WHAT YOU HAVE TO DO: Filter the records below and copy every line containing the word "this".

EXERCISE DATA:
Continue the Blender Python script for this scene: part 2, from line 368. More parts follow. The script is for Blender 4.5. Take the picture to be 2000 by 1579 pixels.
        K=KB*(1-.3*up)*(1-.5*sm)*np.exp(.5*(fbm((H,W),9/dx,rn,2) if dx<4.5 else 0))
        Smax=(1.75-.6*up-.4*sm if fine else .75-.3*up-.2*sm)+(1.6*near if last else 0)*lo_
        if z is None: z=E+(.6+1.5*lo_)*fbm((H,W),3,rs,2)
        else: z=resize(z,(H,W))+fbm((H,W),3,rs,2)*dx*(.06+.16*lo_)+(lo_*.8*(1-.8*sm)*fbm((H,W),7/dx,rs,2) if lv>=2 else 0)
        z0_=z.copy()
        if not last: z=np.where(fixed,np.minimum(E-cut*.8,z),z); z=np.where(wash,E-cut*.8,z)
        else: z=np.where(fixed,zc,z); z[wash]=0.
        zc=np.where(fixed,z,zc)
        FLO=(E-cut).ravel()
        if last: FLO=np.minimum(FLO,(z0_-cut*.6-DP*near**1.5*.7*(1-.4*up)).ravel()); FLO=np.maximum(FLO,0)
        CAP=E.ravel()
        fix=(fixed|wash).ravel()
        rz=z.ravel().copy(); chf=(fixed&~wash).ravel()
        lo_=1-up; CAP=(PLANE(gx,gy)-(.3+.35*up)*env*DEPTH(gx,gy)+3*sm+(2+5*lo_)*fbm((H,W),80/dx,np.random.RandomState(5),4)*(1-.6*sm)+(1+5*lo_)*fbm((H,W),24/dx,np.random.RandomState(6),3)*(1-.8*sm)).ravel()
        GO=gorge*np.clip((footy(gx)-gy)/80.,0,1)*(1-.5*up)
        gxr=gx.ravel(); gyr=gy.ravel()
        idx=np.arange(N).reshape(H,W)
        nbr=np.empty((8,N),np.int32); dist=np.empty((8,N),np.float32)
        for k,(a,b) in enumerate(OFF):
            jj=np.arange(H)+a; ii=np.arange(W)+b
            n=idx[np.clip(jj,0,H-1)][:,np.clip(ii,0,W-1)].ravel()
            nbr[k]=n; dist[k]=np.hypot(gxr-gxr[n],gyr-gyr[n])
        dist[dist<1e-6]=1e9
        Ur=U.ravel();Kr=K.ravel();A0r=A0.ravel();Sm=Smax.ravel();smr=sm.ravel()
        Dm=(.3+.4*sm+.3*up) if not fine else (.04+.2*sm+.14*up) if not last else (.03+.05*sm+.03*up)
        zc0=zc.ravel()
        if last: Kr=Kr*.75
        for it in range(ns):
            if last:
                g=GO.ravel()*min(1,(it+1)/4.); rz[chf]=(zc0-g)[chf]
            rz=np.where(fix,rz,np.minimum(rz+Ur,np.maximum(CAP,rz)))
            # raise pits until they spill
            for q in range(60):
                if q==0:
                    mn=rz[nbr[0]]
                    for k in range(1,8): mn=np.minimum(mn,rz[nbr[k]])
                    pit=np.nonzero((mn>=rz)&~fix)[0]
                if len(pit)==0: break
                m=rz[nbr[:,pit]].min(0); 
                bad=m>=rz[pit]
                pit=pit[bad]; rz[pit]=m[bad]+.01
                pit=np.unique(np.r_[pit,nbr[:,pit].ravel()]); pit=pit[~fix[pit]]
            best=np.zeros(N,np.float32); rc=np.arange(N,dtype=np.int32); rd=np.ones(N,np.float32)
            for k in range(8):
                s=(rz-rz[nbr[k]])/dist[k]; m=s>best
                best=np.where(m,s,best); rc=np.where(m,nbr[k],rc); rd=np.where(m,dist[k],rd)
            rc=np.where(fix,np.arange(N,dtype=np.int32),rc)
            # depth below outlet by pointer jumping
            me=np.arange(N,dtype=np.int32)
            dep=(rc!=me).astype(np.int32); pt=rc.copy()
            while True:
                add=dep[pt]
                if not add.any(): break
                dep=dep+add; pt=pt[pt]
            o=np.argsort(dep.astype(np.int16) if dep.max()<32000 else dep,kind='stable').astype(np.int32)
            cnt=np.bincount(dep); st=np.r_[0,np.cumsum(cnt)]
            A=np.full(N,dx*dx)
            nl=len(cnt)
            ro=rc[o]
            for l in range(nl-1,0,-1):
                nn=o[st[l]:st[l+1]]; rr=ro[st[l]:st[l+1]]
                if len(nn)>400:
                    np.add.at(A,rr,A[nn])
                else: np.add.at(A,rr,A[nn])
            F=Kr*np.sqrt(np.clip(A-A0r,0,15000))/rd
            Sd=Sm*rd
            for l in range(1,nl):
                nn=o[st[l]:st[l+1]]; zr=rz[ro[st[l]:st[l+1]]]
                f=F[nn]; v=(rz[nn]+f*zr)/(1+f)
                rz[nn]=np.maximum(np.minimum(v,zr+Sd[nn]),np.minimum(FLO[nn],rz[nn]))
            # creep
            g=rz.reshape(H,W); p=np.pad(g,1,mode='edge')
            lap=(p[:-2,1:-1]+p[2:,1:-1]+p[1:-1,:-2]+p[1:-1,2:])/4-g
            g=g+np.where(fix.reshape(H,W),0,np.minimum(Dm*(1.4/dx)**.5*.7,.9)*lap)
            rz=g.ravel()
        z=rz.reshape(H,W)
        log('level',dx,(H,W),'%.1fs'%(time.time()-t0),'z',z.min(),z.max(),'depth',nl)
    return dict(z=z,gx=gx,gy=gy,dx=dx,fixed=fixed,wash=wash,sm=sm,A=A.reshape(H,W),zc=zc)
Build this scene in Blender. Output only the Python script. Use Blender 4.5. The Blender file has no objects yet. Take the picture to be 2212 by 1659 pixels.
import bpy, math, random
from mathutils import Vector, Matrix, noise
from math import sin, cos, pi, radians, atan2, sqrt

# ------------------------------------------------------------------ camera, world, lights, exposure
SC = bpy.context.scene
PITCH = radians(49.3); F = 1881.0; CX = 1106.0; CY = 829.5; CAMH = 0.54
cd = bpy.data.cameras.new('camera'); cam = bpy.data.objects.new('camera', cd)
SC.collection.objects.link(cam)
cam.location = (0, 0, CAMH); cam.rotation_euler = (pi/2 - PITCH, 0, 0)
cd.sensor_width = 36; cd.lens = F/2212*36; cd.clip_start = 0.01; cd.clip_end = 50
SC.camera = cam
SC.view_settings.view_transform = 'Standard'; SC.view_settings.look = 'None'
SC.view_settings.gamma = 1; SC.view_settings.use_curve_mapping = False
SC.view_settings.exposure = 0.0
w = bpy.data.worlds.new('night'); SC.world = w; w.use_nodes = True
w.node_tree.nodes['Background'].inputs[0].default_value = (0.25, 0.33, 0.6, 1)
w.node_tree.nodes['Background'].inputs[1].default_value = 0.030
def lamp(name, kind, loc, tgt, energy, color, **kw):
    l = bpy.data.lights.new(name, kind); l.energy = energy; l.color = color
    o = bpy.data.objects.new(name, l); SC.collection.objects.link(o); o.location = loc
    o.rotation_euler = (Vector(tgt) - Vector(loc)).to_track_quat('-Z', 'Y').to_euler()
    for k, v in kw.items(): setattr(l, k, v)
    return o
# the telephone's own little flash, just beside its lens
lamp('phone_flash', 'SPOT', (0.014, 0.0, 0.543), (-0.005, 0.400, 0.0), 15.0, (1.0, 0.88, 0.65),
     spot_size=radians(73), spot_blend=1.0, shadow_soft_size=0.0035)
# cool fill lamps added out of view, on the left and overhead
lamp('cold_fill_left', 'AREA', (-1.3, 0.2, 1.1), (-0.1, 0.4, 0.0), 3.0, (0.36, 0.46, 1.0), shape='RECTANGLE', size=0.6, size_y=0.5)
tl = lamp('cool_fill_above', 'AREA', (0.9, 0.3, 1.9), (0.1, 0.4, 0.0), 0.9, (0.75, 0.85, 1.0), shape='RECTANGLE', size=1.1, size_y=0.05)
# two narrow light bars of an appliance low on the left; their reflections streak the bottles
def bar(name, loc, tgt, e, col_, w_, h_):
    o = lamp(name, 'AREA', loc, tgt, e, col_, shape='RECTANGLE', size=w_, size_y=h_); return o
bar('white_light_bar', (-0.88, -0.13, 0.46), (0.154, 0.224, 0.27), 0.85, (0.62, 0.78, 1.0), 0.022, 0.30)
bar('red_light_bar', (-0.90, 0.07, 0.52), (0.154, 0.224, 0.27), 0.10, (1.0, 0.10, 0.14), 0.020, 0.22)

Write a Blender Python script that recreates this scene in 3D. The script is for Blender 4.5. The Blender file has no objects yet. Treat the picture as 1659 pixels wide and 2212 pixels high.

EXERCISE OUTPUT:
Continue the Blender Python script for this scene: part 2, from line 368. More parts follow. The script is for Blender 4.5. Take the picture to be 2000 by 1579 pixels.
Build this scene in Blender. Output only the Python script. Use Blender 4.5. The Blender file has no objects yet. Take the picture to be 2212 by 1659 pixels.
Write a Blender Python script that recreates this scene in 3D. The script is for Blender 4.5. The Blender file has no objects yet. Treat the picture as 1659 pixels wide and 2212 pixels high.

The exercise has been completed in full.